Ongun duvar bahçesinin arkasını paylaştı
Murat Ongun ise dikey bahçelerin arkasında bulunan metal aksamın fotoğraflarını paylaştı ve şunları söyledi:
“Yeşilliğin yanı sıra çürümüş askıların da devamlı yenilenmesi ciddi bir maliyet. İstanbul’u bu yüksek mali yükten kurtaracağız, duvarları sanat tablolarına dönüştüreceğiz ve aktif yeşil alanları artıracağız.”
“Betonu bitki ile gizleme sahteciliği İstanbul’un sembolü mü oldu?”
Tartışmaya İBB Genel Sekreter Yardımcısı Mahir Polat da dahil oldu. Duvar peyzajlarının arka yüzüne dikkat çekti, “İstanbul’un sembolü” nitelemesi yapanlara tepki gösterdi:
“Çeyrek asırda betona gömülmüş bir İstanbul var. Bu beton gizlensin diye beton duvara bitki yapıştırılmış ve buna bu yoksul halkın milyarları gömülmüş. Şimdi betonu bitki ile gizleme sahteciliği İstanbul’un sembolü mü oldu? Mesela beton Fikirtepe gizlenebiliyor mu?”
Çevre ve Şehircilik Bakan Yardımcısı’ndan ‘Gürültü Bariyeri’ önerisi
İktidar kanadından uygulamaya tepki gösteren bir başka isim Çevre ve Şehircilik Bakan Yardımcısı Prof. Dr. Mehmet Emin Birpınar oldu. Duvarların yeni halini “çirkin” bulan Birpınar, Ümraniye belediyesinin uygulamasını örnek göstererek “gürültü bariyeri” önerisinde bulundu:
“İstanbul Büyükşehir Belediyesi bakımı zor ve pahalı diye yol kenarlarındaki yeşil alanlara alternatif bu boyalı çirkin duvarları sunmuş İstanbullulara!.. Keşke bunların yerine GÜRÜLTÜ BARİYERİ yapsaydı. Daha çevreci ve fonksiyonel olurdu. Ümraniye Belediyesi yaptı güzel de oldu.”

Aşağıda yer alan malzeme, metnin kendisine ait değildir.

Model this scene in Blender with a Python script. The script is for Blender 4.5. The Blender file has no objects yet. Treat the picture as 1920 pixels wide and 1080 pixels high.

Birpınar’ın bahsettiği gürültü bariyeri, Ümraniye hattında 1 km’ye yayılan bir alanı kapsıyor.
Sanat ve peyzajın ardındaki gerçek: Beton
Tartışma hâlâ sürüyor. Mimarlar ve sanatçıların söz aldığı ‘dikey bahçe mi duvar resimleri mi’ tartışmasına ürbanist Yaşar Adanalı ise başka bir açıdan katıldı. Tartışılan yol kenarı duvarlarının arkasındaki beton İstanbul’u hatırlattı ve şöyle dedi:
“İster bağ-bahçe yap ister sanat, kabahati kapatmak mümkün değil. Otoban kenarında otomobil içinde geçen hayatlar.”
Yaşar Adanalı, paylaşımına iki sene önce çektiği bir fotoğrafı da ekledi.